Wed 20 August
Supposing that we do decide to excavate the wreck, what happens to the objects after we map them and raise them from the seabed? This is what I spent yesterday morning discussing with Professor Dr. Frederik Stamati — the director of Albania’s conservation laboratory in Tirana. I had offered to meet him in Tirana but much to my relief he volunteered to come down to Sarande. He took the night bus; it arrives sometime in the wee hours of the morning. I figured that he would nap in his hotel room upon arrival and we would meet sometime in the afternoon but no, this gray-haired man met me at a seaside cafĂ© at 8:30 AM, dapper in pressed linen. He, I, Dr. Anastasi, and Auron Tare spent several hours discussing the challenges and possibilities raised by the commencement of underwater archaeology in Albania, starting — if all goes well — with the excavation of our wreck next summer. I cannot here recount the many twists and turns of the conversation but I am relieved to report that in the end we came to a mutual understanding. In short, the objects we raise will not have to make the journey to Tirana; rather, we are responsible for establishing a (temporary) conservation lab in the vicinity of Sarande and training (an) Albanian(s) (eventually) to oversee it. It is a big but necessary addition to our protocol. I feel both relieved and burdened.
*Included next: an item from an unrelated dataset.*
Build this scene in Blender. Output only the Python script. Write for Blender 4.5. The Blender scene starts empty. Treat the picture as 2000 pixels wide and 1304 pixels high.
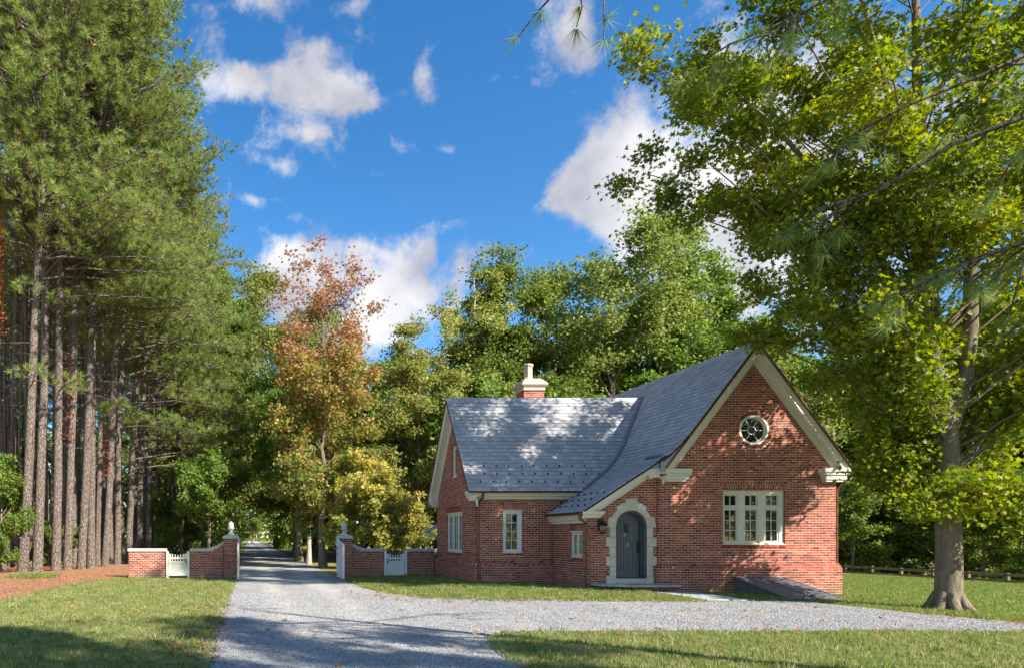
import bpy, math, random
import numpy as np
from mathutils import Vector, Matrix, Euler
from mathutils.geometry import delaunay_2d_cdt

C = bpy.context.scene.collection
SC = bpy.context.scene
R = math.radians

# ------------------------------------------------------------------ camera
cam_d = bpy.data.cameras.new('camera')
cam = bpy.data.objects.new('camera', cam_d)
C.objects.link(cam)
cam.location = (0, 0, 1.75)
cam.rotation_euler = (R(90), 0, 0)
cam_d.sensor_width = 36
cam_d.lens = 24.0
cam_d.shift_x = 0.259            # a perspective-control lens: level camera, shifted right and up
cam_d.shift_y = 0.1975
cam_d.clip_start = 0.1
cam_d.clip_end = 3000
SC.camera = cam

# ------------------------------------------------------------------ sky, sun, exposure
TO_SUN = Vector((1.0, -1.0, 1.0)).normalized()
SUN_EL = math.asin(TO_SUN.z)
SUN_ROT = math.atan2(TO_SUN.x, TO_SUN.y)
world = bpy.data.worlds.new("World")
SC.world = world
world.use_nodes = True
wn = world.node_tree
wn.nodes.clear()


def N(tree, typ, **kw):
    n = tree.nodes.new(typ)
    for k, v in kw.items():
        if isinstance(k, str) and k.startswith('i_'):
            n.inputs[int(k[2:])].default_value = v
        else:
            setattr(n, k, v)
    return n


def L(tree, a, b):
    tree.links.new(a, b)


def wmath(op, a, b=None, c=None, clamp=False):
    n = wn.nodes.new('ShaderNodeMath')
    n.operation = op
    n.use_clamp = clamp
    for i, v in enumerate((a, b, c)):
        if v is None:
            continue
        if isinstance(v, (int, float)):
            n.inputs[i].default_value = v
        else:
            L(wn, v, n.inputs[i])
    return n.outputs[0]


sky = N(wn, 'ShaderNodeTexSky', sky_type='NISHITA')
sky.sun_disc = False
sky.sun_elevation = SUN_EL
sky.sun_rotation = SUN_ROT
sky.air_density = 1.0
sky.dust_density = 0.25
sky.ozone_density = 3.0
tc = N(wn, 'ShaderNodeTexCoord')
sep = N(wn, 'ShaderNodeSeparateXYZ')
L(wn, tc.outputs['Generated'], sep.inputs[0])
yy = wmath('MAXIMUM', sep.outputs[1], 0.08)
cu = wmath('DIVIDE', sep.outputs[0], yy)
cv = wmath('DIVIDE', sep.outputs[2], yy)
comb = N(wn, 'ShaderNodeCombineXYZ')
L(wn, cu, comb.inputs[0])
L(wn, cv, comb.inputs[1])
# cloud banks: bearing and height (tangents), half sizes, weight
BANKS = [(470, 150, 72, 32, .85), (560, 160, 76, 38, .95), (660, 180, 80, 46, 1.15), (690, 205, 40, 24, .4), (540, 40, 54, 46, .85),
         (612, 95, 54, 26, .75), (490, -5, 80, 30, .8), (690, 22, 72, 36, .75), (735, 75, 34, 30, .6), (822, 155, 22, 34, .62),
         (852, 198, 26, 20, .55), (605, 262, 50, 17, .55), (545, 328, 52, 20, .5), (490, 300, 30, 22, .4), (875, 298, 30, 13, .55),
         (505, 393, 46, 15, .55), (577, 425, 34, 16, .55), (600, 505, 110, 50, .9), (700, 540, 96, 72, 1.2), (775, 610, 80, 70, 1.1),
         (640, 600, 160, 80, 1.0), (835, 485, 18, 20, .6), (1130, 392, 70, 38, 1.05), (1235, 340, 88, 60, 1.2), (1330, 400, 120, 110, 1.2),
         (1250, 430, 90, 60, .9), (1420, 480, 150, 110, 1.2), (1520, 330, 170, 170, .9), (1120, 40, 46, 56, .9),
         (1158, 112, 32, 34, .75), (1030, 0, 60, 24, .65), (1400, 130, 150, 110, .5), (1700, 250, 300, 200, .7)]
dens = None
for (bx, by, rx, ry, am) in BANKS:
    s_ = N(wn, 'ShaderNodeVectorMath', operation='SUBTRACT')
    L(wn, comb.outputs[0], s_.inputs[0])
    s_.inputs[1].default_value = ((bx - 482) / 1333, (1047 - by) / 1333, 0)
    m_ = N(wn, 'ShaderNodeVectorMath', operation='MULTIPLY')
    L(wn, s_.outputs[0], m_.inputs[0])
    m_.inputs[1].default_value = (1333 / (rx * 1.15), 1333 / (ry * 1.15), 0)
    d_ = N(wn, 'ShaderNodeVectorMath', operation='DOT_PRODUCT')
    L(wn, m_.outputs[0], d_.inputs[0])
    L(wn, m_.outputs[0], d_.inputs[1])
    e_ = wmath('POWER', 2.718, wmath('MULTIPLY', d_.outputs['Value'], -1.0))
    dens = wmath('MULTIPLY', e_, am) if dens is None else wmath('MULTIPLY_ADD', e_, am, dens)
front = wmath('GREATER_THAN', sep.outputs[1], 0.09)
dens = wmath('MULTIPLY', wmath('MINIMUM', dens, 1.25), front)
nz = N(wn, 'ShaderNodeTexNoise')
nz.inputs['Scale'].default_value = 12.0
nz.inputs['Detail'].default_value = 11.0
nz.inputs['Roughness'].default_value = 0.6
nz.inputs['Distortion'].default_value = 0.25
L(wn, tc.outputs['Generated'], nz.inputs['Vector'])
# the part of the sky behind and beside the camera carries scattered banks of the same kind
nb = N(wn, 'ShaderNodeTexNoise')
nb.inputs['Scale'].default_value = 2.6
nb.inputs['Detail'].default_value = 2.0
L(wn, tc.outputs['Generated'], nb.inputs['Vector'])
back = wmath('MULTIPLY', wmath('SUBTRACT', nb.outputs['Fac'], 0.46), 6.0, clamp=True)
back = wmath('MULTIPLY', back, wmath('SUBTRACT', 1.0, front))
dens = wmath('ADD', dens, back)
dn = wmath('MULTIPLY_ADD', wmath('SUBTRACT', nz.outputs['Fac'], 0.5), 3.7, dens)
mr = N(wn, 'ShaderNodeMapRange', interpolation_type='SMOOTHSTEP')
L(wn, dn, mr.inputs['Value'])
mr.inputs['From Min'].default_value = 0.36
mr.inputs['From Max'].default_value = 1.2
alpha = wmath('MULTIPLY', mr.outputs[0], 0.93)
n2 = N(wn, 'ShaderNodeTexNoise')
n2.inputs['Scale'].default_value = 7.0
n2.inputs['Detail'].default_value = 5.0
L(wn, tc.outputs['Generated'], n2.inputs['Vector'])
cr = N(wn, 'ShaderNodeValToRGB')
cr.color_ramp.elements[0].position = 0.36
cr.color_ramp.elements[0].color = (1.12, 1.12, 1.26, 1)
cr.color_ramp.elements[1].position = 0.6
cr.color_ramp.elements[1].color = (2.15, 2.1, 2.07, 1)
L(wn, n2.outputs['Fac'], cr.inputs[0])
hs = N(wn, 'ShaderNodeHueSaturation')
hs.inputs['Saturation'].default_value = 1.30
hs.inputs['Value'].default_value = .45
L(wn, sky.outputs[0], hs.inputs['Color'])
mx = N(wn, 'ShaderNodeMix', data_type='RGBA')
L(wn, alpha, mx.inputs['Factor'])
L(wn, hs.outputs[0], mx.inputs['A'])
L(wn, cr.outputs[0], mx.inputs['B'])
bg = N(wn, 'ShaderNodeBackground')
bg.inputs['Strength'].default_value = 0.15
L(wn, mx.outputs['Result'], bg.inputs['Color'])
wo = N(wn, 'ShaderNodeOutputWorld')
L(wn, bg.outputs[0], wo.inputs[0])

sun_d = bpy.data.lights.new('sun', 'SUN')
sun_d.energy = 3.5
sun_d.angle = R(0.55)
sun_d.color = (1.0, 0.93, 0.82)
sun = bpy.data.objects.new('sun', sun_d)
sun.rotation_euler = TO_SUN.to_track_quat('Z', 'Y').to_euler()
sun.location = (30, -30, 40)
C.objects.link(sun)
SC.view_settings.view_transform = 'Standard'
SC.view_settings.look = 'None'
SC.view_settings.exposure = 1.75
SC.view_settings.gamma = 1.0
SC.view_settings.use_curve_mapping = False
SC.render.engine = 'CYCLES'
SC.cycles.max_bounces = 12
SC.cycles.diffuse_bounces = 8
SC.cycles.transparent_max_bounces = 8


# ------------------------------------------------------------------ materials
def new_mat(name):
    m = bpy.data.materials.new(name)
    m.use_nodes = True
    t = m.node_tree
    t.nodes.clear()
    out = N(t, 'ShaderNodeOutputMaterial')
    b = N(t, 'ShaderNodeBsdfPrincipled')
    L(t, b.outputs[0], out.inputs[0])
    return m, t, b, out


def noise(t, scale, detail=4, rough=0.55, coord='Object', dist=0.0, stretch=None):
    c = N(t, 'ShaderNodeTexCoord')
    n = N(t, 'ShaderNodeTexNoise')
    n.inputs['Scale'].default_value = scale
    n.inputs['Detail'].default_value = detail
    n.inputs['Roughness'].default_value = rough
    n.inputs['Distortion'].default_value = dist
    if coord == 'World':
        gpos = N(t, 'ShaderNodeNewGeometry')
        src = gpos.outputs['Position']
    else:
        src = c.outputs[coord]
    if stretch:
        mp = N(t, 'ShaderNodeMapping')
        mp.inputs['Scale'].default_value = stretch
        L(t, src, mp.inputs[0])
        src = mp.outputs[0]
    L(t, src, n.inputs['Vector'])
    return n.outputs['Fac']


def ramp(t, fac, stops):
    r = N(t, 'ShaderNodeValToRGB')
    e = r.color_ramp.elements
    while len(e) < len(stops):
        e.new(0.5)
    for i, (p, c) in enumerate(stops):
        e[i].position = p
        e[i].color = (c[0], c[1], c[2], 1)
    L(t, fac, r.inputs[0])
    return r.outputs[0]


def bump(t, h, b, strength=0.4, dist=0.02):
    n = N(t, 'ShaderNodeBump')
    n.inputs['Strength'].default_value = strength
    n.inputs['Distance'].default_value = dist
    L(t, h, n.inputs['Height'])
    L(t, n.outputs[0], b.inputs['Normal'])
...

The winds kicked up again in the afternoon — a sign that fall is approaching — and we could not go out to sea. Instead, the WID team made an excursion to Gjirokastro, an hour’s drive over one mountain range into a broad inland river valley. Gjirokastro sits in a controlling position mid-valley; to the north, a mountain pass marks the ancient trail from the Adriatic to Macedonia. The town happens to be the birthplace of Enver Hoxha, the Communist leader of Albania from WWII until 1985; it also happens to be the family home of my host, Auron Tare, and completely by chance Auron’s wife's sister married a man living in America whose family comes from the house next to Auron’s. I tell you all this because the town is famous for its tight clans and it is startling to see those connections continue through generations and across continents. Coincidence? (Ismael Kadare, the Albanian novelist best known in the west, winner of the first International Booker Prize, wrote a novel about Gjirokastro, titled "Chronicles in Stone").
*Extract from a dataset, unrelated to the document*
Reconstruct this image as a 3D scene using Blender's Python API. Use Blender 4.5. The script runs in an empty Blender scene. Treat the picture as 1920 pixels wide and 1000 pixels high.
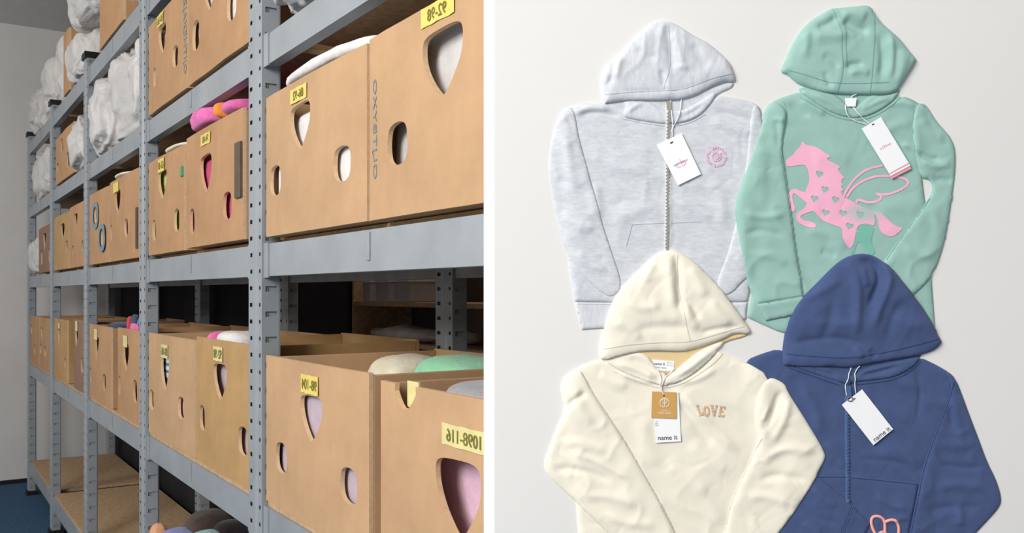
import bpy, math, random
import numpy as np
from mathutils import Vector, Matrix, noise
from mathutils.geometry import delaunay_2d_cdt

random.seed(7)
SC = bpy.context.scene
COL = SC.collection

# ------------------------------------------------------------------ camera, light, exposure
F = 1680.0                       # focal length in pixels (1920 px frame)
H = 1.459                        # camera height = horizon
cam = bpy.data.cameras.new('camera')
cam.sensor_width = 36.0
cam.lens = F / 1920 * 36.0
cam.shift_y = 50.0 / 1920.0
cam.clip_start = 0.02
cam_o = bpy.data.objects.new('camera', cam)
cam_o.location = (0, 0, H)
cam_o.rotation_euler = (math.pi / 2, 0, 0)
COL.objects.link(cam_o)
SC.camera = cam_o

W = bpy.data.worlds.new('world')
SC.world = W
W.use_nodes = True
W.node_tree.nodes['Background'].inputs['Color'].default_value = (0.99, 0.99, 1.0, 1)
W.node_tree.nodes['Background'].inputs['Strength'].default_value = 0.43


def area(name, loc, target, sx, sy, watts, color=(1, 1, 1)):
    l = bpy.data.lights.new(name, 'AREA')
    l.shape = 'RECTANGLE'
    l.size = sx
    l.size_y = sy
    l.energy = watts
    l.color = color
    o = bpy.data.objects.new(name, l)
    o.location = loc
    d = Vector(target) - Vector(loc)
    o.rotation_euler = d.to_track_quat('-Z', 'Y').to_euler()
    COL.objects.link(o)
    return o


area('window_light', (-2.2, -1.2, 2.95), (-0.3, 1.4, 1.45), 1.9, 1.5, 142, (1, 0.985, 0.965))
pl_ = bpy.data.lights.new('aisle_fill', 'POINT')  # added fill without a fixture; brightens the far bays, end wall and ceiling
pl_.energy = 64
pl_.shadow_soft_size = 0.35
pl_.color = (1, 0.97, 0.93)
pl_o = bpy.data.objects.new('aisle_fill', pl_)
pl_o.location = (-4.2, 3.0, 2.55)
COL.objects.link(pl_o)

area('rear_fill', tuple(Matrix.Translation((-0.6214, 2.2025, 0)) @ Matrix.Rotation(math.atan(1125.0 / 1680) - math.pi / 2, 4, 'Z') @ Vector((-0.9, 1.05, 3.45))), tuple(Matrix.Translation((-0.6214, 2.2025, 0)) @ Matrix.Rotation(math.atan(1125.0 / 1680) - math.pi / 2, 4, 'Z') @ Vector((-1.0, 1.25, 1.0))), 0.8, 0.2, 6, (1, 0.93, 0.85))  # added fill behind the rack, lifts the dim opening

SC.view_settings.view_transform = 'Standard'
SC.view_settings.look = 'None'
SC.view_settings.exposure = 0.22
SC.view_settings.gamma = 1.0
SC.view_settings.use_curve_mapping = False

# ------------------------------------------------------------------ coordinates of the rack
TH = math.atan(1125.0 / F)
PHI = TH - math.pi / 2
KS = 1.1717
Y0 = 2.2025
X0 = (486 - 960) / F * Y0
CT = math.cos(TH)
M = Matrix.Translation((X0, Y0, 0)) @ Matrix.Rotation(PHI, 4, 'Z')


def LX(x):                       # measured position along the rack's front plane
    return (Y0 - F / (KS * (x + 165.0))) / CT


def LD(x, d):                    # the same, for something standing d behind the front plane
    k = (x - 960.0) / F
    return (k * Y0 - X0 + d * (math.sin(TH) * k - CT)) / (math.sin(TH) + CT * k)


def ZD(x, y, d):                 # height of a point seen at (x, y) that stands d behind the front plane
    return H - (y - 550.0) / F * (Y0 - CT * LD(x, d) + math.sin(TH) * d)


def LZ(x, y):                    # measured height on the rack's front plane
    return H - (y - 550.0) / (KS * (x + 165.0))


def ZM(m):
    return H - m / KS


# ------------------------------------------------------------------ helpers
def srgb(r, g, b):
    f = lambda c: (c / 12.92 if c <= 0.04045 else ((c + 0.055) / 1.055) ** 2.4)
    return (f(r / 255), f(g / 255), f(b / 255), 1)


def mat(name, color, rough=0.8, metallic=0.0, var=0.0, vscale=6.0, color2=None, stretch=(1, 1, 1),
        bump=0.0, bscale=200.0, bstretch=(1, 1, 1), sheen=0.0, spec=0.3, trans=0.0, dist=0.001, contrast=(0.35, 0.65)):
    m = bpy.data.materials.new(name)
    m.use_nodes = True
    nt = m.node_tree
    b = nt.nodes['Principled BSDF']
    b.inputs['Base Color'].default_value = color
    b.inputs['Roughness'].default_value = rough
    b.inputs['Metallic'].default_value = metallic
    b.inputs['Specular IOR Level'].default_value = spec
    if sheen:
        b.inputs['Sheen Weight'].default_value = sheen
        b.inputs['Sheen Roughness'].default_value = 0.6
    tc = nt.nodes.new('ShaderNodeTexCoord')
    if var or color2:
        mp = nt.nodes.new('ShaderNodeMapping')
        mp.inputs['Scale'].default_value = stretch
        nt.links.new(tc.outputs['Object'], mp.inputs['Vector'])
        n = nt.nodes.new('ShaderNodeTexNoise')
        n.inputs['Scale'].default_value = vscale
        n.inputs['Detail'].default_value = 6
        n.inputs['Roughness'].default_value = 0.65
        nt.links.new(mp.outputs['Vector'], n.inputs['Vector'])
        r = nt.nodes.new('ShaderNodeValToRGB')
        c2 = color2 or tuple(c * (1 - var) for c in color[:3]) + (1,)
        c1 = color if color2 else tuple(min(1, c * (1 + var * 0.5)) for c in color[:3]) + (1,)
        r.color_ramp.elements[0].color = c2
        r.color_ramp.elements[1].color = c1
        r.color_ramp.elements[0].position = contrast[0]
        r.color_ramp.elements[1].position = contrast[1]
        nt.links.new(n.outputs['Fac'], r.inputs['Fac'])
        nt.links.new(r.outputs['Color'], b.inputs['Base Color'])
    if bump:
        mp = nt.nodes.new('ShaderNodeMapping')
        mp.inputs['Scale'].default_value = bstretch
        nt.links.new(tc.outputs['Object'], mp.inputs['Vector'])
        n = nt.nodes.new('ShaderNodeTexNoise')
        n.inputs['Scale'].default_value = bscale
        n.inputs['Detail'].default_value = 3
        nt.links.new(mp.outputs['Vector'], n.inputs['Vector'])
        bp = nt.nodes.new('ShaderNodeBump')
        bp.inputs['Strength'].default_value = bump
        bp.inputs['Distance'].default_value = dist
        nt.links.new(n.outputs['Fac'], bp.inputs['Height'])
        nt.links.new(bp.outputs['Normal'], b.inputs['Normal'])
    return m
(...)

Gjirokastro’s known history starts in the 13th century AD and it has been lived in continuously since then. I cannot believe it will not become a major tourist destination and I am happy to explore it before the boom of large busloads of jabbering tourists crowds its narrow, still quiet streets. We saw perhaps a dozen other foreigners during our seven-hour visit. We arrived late afternoon and climbed directly up to the castle that dominates the heights; a friendly entrance guard told us, in excellent English, the legend of a medieval princess who jumped to death with her baby rather than surrender to an enemy. In modern history, the castle functioned as a dungeon. And sometime soon after WW II an American plane was shot down/ran out of fuel (depends on the storyteller) and was put on show here in demonstration of the might of Hoxha’s power. It still sits on a parapet, keeping lonely watch with an array of dismembered cannons.
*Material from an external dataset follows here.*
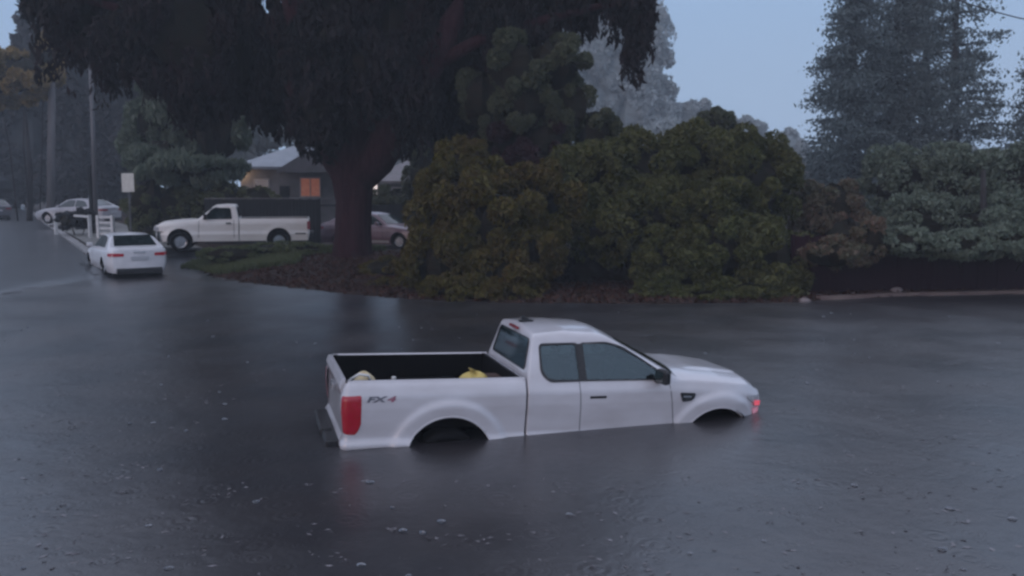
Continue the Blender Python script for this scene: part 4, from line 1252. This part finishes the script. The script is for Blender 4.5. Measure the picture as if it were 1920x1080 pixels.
far_tree(790, 290, 80, 90, 70, 'misty tree glimpsed between trunk and shrubs', M_cedar, 7000, .4)
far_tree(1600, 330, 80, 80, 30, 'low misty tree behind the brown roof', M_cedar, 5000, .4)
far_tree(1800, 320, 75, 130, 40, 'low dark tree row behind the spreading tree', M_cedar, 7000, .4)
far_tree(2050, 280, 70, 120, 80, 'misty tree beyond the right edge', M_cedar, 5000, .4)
shrub('autumn_tree', [px_lobe(45, 140, 60, 55, 48), px_lobe(-10, 140, 60, 60, 55), px_lobe(80, 110, 61, 35, 50)], 15000, .22, M_autumn,
      'yellow brown autumn tree at the upper left', 'tree', trunk=(8.5, .2), corek=.6)

# ------------------------------------------------------------------ houses
def house(root_loc, rz, label, w, d, eave, ridge, wall, roof_m, over=.45, gable_front=None):
    root = empty('house', root_loc, (0, 0, rz), label, 'house')
    b = MB(); b.box(0, w, 0, d, -.3, eave); wo = b.build('wall', wall, root)
    b = MB(); o = over
    V = [(-o, -o, eave - .06), (w + o, -o, eave - .06), (w + o, d + o, eave - .06), (-o, d + o, eave - .06), (d * .35, d / 2, ridge), (w - d * .35, d / 2, ridge)]
    V += [(x, y, z - .14) for x, y, z in V[:4]]
    b.add(V, [(0, 1, 5, 4), (1, 2, 5), (2, 3, 4, 5), (3, 0, 4), (0, 6, 7, 1), (1, 7, 8, 2), (2, 8, 9, 3), (3, 9, 6, 0), (6, 9, 8, 7)])
    b.build('roof', roof_m, root)
    return root
def win(root, x0, x1, z0, z1, y, m=M_glass, bars=1):
    fr = MB(); t = .07
    fr.box(x0 - t, x1 + t, y - .05, y - .002, z1, z1 + t); fr.box(x0 - t, x1 + t, y - .06, y - .002, z0 - t, z0)
    fr.box(x0 - t, x0, y - .05, y - .002, z0, z1); fr.box(x1, x1 + t, y - .05, y - .002, z0, z1)
    for k in range(bars):
        xm = x0 + (x1 - x0) * (k + 1) / (bars + 1); fr.box(xm - .025, xm + .025, y - .045, y - .002, z0, z1)
    f = fr.build('window', M_trim, root)
    p = MB(); p.box(x0, x1, y - .02, y - .004, z0, z1); p.build('pane', m, f)
hp = at(452, 375, 50)
H1 = house((hp.x, 50, float(terrain(hp.x, 50))), R(-6), 'single storey grey house with wet pale roof and one lit orange window', 6.6, 7.5, 2.75 + .75, 5.0, M_wall, M_roof)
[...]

No picture I took conveys the panorama: steep mountains frame the broad, fertile valley; the manors of Gjirokastro clustered on the hilltops that bubble up around the castle, connected into a town by winding stone-paved streets; the center of town a huddled mass of gray slate roofs. The sun set as we walked and the town that had baked into silence in the strong midday light came alive in the mild gold of evening. Children played foreshortened games of soccer in the small spaces left by odd turns of the steep streets, old people and families brought chairs to their front doors and watched the occasional traffic; we were a special sight. Curious to me that the town lacked the trails of bouganvillea (I have no idea how to spell that word!) and the jasmine perfume I would find in such towns elsewhere in the Mediterranean. But no lack of figs — (how to write the words to convey the sweet delight of biting into a fig just plucked from the tree, squelching its syrupy innards, still warm from the noon sun?) — and great clusters of grapes hanging deep. We plucked and munched our hors d’oeuvres as we walked towards the restaurant.
I shall not torture you with a description of our meal, in a family restaurant set in a courtyard beneath tall trees, the cooling night air now and then streaked with sparks from the fire, the juicy lamb, the fresh trout, farm cheese, home-made wine and raki, greens and fruits just from the fields and trees, cold spring water.